NOW: Connecting the recent cold snap to climate change

Every time there's cold weather, especially well below normal temperatures, I often get a sarcastic reply of " climate change " or " global warming ". This week, I got an email from a viewer, that had some skepticism, but I found it to be a good question, and teaching moment about weather and climate. 

Tom,Glad to hear it is finally going to warm up after a week of cool, wet weather. I find it interesting that when we had the above average weather early in April or when it’s above average any other time in the fall you referred to it as “ more evidence of climate change”. However, you never once made that reference this past week or when we have been down below average on Memorial Day. Is it only “climate change” when we have warmer weather than normal? I agree with climate change. It’s almost every day in Northern Indiana.

Highs April 3 to May 3

Both the near-record warmth in mid-April, and near-record chill to end April were weather events. The days were warm or cold, rainy, snowy or dry, that is weather. But all that WEATHER, makes up our climate record. Each day is a data point in a much larger data set. 

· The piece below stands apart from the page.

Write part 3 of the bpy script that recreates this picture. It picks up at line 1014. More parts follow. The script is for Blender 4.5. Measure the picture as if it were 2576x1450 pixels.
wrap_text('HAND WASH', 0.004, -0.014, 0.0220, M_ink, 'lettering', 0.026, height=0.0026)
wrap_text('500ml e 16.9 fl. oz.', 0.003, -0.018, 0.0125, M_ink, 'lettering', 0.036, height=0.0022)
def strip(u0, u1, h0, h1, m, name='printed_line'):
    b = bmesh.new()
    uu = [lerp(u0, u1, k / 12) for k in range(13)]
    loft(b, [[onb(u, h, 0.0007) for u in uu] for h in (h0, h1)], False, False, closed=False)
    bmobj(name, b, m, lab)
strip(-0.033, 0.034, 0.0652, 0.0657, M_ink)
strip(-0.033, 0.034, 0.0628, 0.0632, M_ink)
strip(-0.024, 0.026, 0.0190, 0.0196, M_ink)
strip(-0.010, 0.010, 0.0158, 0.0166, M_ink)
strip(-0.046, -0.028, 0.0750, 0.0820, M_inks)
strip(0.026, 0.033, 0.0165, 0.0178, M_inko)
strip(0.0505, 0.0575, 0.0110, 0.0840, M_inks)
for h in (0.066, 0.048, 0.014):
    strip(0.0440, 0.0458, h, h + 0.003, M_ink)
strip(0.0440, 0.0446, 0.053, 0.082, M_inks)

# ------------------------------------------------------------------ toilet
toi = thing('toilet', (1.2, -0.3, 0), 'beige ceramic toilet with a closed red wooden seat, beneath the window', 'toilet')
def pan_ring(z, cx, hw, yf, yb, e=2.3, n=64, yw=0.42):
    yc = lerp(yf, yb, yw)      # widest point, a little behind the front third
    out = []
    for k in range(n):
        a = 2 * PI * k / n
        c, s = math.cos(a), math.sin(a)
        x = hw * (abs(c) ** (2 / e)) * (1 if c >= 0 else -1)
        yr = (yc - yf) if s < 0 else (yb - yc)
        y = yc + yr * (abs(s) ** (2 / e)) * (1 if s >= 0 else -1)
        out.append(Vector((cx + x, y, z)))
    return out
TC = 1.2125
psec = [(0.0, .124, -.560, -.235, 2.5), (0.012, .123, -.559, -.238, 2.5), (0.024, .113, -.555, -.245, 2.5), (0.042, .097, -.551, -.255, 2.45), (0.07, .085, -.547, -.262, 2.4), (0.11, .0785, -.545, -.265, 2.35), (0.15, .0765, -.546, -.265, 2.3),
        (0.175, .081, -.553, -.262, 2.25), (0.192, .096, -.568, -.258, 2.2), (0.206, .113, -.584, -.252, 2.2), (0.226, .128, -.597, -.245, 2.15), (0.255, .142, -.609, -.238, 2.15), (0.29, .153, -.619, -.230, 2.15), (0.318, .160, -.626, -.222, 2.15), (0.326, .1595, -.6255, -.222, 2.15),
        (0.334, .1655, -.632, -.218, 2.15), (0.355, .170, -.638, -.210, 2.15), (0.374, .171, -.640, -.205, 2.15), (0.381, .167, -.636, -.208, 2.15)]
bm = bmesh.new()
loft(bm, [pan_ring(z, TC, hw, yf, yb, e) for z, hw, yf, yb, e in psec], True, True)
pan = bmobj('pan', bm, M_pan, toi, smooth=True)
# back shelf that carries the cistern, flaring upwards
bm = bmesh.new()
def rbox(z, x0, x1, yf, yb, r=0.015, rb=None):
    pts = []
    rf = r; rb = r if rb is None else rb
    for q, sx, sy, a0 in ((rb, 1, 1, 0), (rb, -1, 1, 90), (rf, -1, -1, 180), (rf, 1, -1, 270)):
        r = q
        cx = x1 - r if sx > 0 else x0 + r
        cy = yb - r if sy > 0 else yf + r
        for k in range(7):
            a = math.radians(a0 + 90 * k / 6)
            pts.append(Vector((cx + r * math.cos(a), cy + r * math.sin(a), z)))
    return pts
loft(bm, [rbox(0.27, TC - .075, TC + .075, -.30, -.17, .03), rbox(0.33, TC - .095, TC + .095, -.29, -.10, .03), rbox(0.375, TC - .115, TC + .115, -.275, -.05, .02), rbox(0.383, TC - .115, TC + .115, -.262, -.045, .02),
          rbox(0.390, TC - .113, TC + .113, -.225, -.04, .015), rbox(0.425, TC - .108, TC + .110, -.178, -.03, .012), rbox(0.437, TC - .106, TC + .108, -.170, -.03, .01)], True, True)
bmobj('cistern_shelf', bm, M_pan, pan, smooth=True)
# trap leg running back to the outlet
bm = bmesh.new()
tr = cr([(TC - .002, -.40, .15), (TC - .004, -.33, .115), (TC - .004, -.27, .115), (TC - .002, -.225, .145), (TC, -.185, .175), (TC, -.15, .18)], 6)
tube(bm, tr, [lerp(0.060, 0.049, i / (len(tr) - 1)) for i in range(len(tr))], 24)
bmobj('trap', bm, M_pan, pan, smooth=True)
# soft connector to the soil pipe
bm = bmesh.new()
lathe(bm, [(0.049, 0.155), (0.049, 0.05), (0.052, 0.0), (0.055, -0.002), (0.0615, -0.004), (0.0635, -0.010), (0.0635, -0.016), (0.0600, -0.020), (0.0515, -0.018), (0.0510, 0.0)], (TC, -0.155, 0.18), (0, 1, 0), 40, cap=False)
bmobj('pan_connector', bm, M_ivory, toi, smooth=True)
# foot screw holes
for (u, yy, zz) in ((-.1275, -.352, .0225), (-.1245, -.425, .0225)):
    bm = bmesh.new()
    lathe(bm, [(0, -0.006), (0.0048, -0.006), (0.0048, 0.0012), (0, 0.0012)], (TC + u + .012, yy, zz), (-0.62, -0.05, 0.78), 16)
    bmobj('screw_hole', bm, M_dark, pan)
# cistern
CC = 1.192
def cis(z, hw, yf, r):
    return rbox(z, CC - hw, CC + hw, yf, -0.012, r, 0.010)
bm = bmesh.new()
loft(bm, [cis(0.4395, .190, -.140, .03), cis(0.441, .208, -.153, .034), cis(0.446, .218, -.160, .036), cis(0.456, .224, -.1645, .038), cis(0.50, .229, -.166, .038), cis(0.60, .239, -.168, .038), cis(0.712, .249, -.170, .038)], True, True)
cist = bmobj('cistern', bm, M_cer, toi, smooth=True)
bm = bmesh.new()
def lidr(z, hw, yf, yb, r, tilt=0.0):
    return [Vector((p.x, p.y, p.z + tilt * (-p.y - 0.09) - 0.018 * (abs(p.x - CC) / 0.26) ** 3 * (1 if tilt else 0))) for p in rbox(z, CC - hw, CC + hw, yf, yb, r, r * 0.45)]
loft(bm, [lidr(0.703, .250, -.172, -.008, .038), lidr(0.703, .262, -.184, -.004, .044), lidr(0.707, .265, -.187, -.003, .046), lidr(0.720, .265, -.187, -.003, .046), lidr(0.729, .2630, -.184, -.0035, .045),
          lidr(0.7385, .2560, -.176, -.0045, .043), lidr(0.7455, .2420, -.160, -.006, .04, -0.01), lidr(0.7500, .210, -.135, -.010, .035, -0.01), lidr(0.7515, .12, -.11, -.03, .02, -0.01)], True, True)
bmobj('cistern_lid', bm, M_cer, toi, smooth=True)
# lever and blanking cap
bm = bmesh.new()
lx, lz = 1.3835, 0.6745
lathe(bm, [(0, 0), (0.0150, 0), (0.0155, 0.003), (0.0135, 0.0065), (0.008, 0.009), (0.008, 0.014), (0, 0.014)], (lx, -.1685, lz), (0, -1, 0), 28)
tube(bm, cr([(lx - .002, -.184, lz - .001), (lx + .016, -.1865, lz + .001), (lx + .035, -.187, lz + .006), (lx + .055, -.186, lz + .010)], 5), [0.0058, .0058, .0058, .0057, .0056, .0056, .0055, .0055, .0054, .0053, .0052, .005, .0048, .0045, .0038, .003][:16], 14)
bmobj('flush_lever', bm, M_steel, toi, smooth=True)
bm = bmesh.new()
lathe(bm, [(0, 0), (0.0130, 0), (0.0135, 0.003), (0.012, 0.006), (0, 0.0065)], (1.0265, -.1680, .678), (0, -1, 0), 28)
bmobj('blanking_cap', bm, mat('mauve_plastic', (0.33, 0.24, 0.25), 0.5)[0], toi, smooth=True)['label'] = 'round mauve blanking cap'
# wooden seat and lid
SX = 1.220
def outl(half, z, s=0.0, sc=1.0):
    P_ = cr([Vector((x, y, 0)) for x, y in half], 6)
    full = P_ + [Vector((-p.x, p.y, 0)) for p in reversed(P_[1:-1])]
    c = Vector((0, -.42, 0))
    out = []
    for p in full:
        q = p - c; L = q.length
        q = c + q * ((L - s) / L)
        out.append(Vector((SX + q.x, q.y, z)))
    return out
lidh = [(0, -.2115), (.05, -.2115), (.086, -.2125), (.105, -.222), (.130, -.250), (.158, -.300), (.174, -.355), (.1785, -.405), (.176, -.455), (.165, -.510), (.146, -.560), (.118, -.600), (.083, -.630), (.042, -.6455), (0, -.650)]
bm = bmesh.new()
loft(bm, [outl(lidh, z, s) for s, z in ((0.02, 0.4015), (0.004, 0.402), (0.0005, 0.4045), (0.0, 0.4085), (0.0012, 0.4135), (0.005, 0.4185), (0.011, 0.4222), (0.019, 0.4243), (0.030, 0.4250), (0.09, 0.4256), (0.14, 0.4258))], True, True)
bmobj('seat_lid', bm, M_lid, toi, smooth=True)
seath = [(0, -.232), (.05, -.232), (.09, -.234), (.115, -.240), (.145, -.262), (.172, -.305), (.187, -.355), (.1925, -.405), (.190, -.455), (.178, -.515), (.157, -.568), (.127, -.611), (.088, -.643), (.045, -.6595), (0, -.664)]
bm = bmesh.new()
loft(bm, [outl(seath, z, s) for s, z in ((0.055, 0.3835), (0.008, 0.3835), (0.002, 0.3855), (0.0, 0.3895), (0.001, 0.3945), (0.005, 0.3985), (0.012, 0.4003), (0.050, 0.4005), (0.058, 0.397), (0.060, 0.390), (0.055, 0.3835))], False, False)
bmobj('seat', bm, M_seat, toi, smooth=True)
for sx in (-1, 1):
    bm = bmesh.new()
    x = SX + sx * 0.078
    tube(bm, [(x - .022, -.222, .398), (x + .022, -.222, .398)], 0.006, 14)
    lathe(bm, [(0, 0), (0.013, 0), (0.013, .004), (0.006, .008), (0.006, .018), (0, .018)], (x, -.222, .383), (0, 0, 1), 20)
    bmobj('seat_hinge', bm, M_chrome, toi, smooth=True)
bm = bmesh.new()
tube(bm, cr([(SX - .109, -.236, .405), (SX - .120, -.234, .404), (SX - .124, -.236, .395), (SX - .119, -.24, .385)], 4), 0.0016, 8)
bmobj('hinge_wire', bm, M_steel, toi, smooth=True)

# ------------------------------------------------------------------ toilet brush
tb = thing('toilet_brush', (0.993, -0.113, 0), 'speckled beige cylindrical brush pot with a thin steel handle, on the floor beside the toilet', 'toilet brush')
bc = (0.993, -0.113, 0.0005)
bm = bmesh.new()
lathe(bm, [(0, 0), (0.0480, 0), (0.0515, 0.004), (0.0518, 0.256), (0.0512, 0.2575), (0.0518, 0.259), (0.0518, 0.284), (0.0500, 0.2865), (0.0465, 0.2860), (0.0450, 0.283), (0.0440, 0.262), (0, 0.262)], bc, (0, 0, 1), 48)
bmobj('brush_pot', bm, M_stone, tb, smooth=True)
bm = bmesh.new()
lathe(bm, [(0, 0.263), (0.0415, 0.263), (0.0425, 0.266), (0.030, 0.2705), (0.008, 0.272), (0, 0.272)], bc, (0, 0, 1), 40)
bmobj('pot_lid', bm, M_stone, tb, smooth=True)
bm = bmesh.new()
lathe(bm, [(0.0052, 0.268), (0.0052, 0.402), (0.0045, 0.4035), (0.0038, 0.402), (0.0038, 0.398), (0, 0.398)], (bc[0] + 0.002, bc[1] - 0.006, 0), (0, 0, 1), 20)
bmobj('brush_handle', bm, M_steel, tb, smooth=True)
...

Average Temperature Ranking in South Bend through May 3, 2023

Even with a terribly cold start to May, it doesn't offset all the mild days we've had to-date. This year, 2023 is still in the top 5, for the warmest first half of the year, to-date. Climate change continues to correctly predict there will be more occurrences of above average temperatures than below average. There will still be hot day and cold days, that's weather, but we should expect more of those hotter days, that's climate, and it's changing, quickly. 

And for the record, I did put into context the colder than normal temperatures to start May. 

I appreciate the email, there are no dumb questions. They often lead to interesting content for me to share.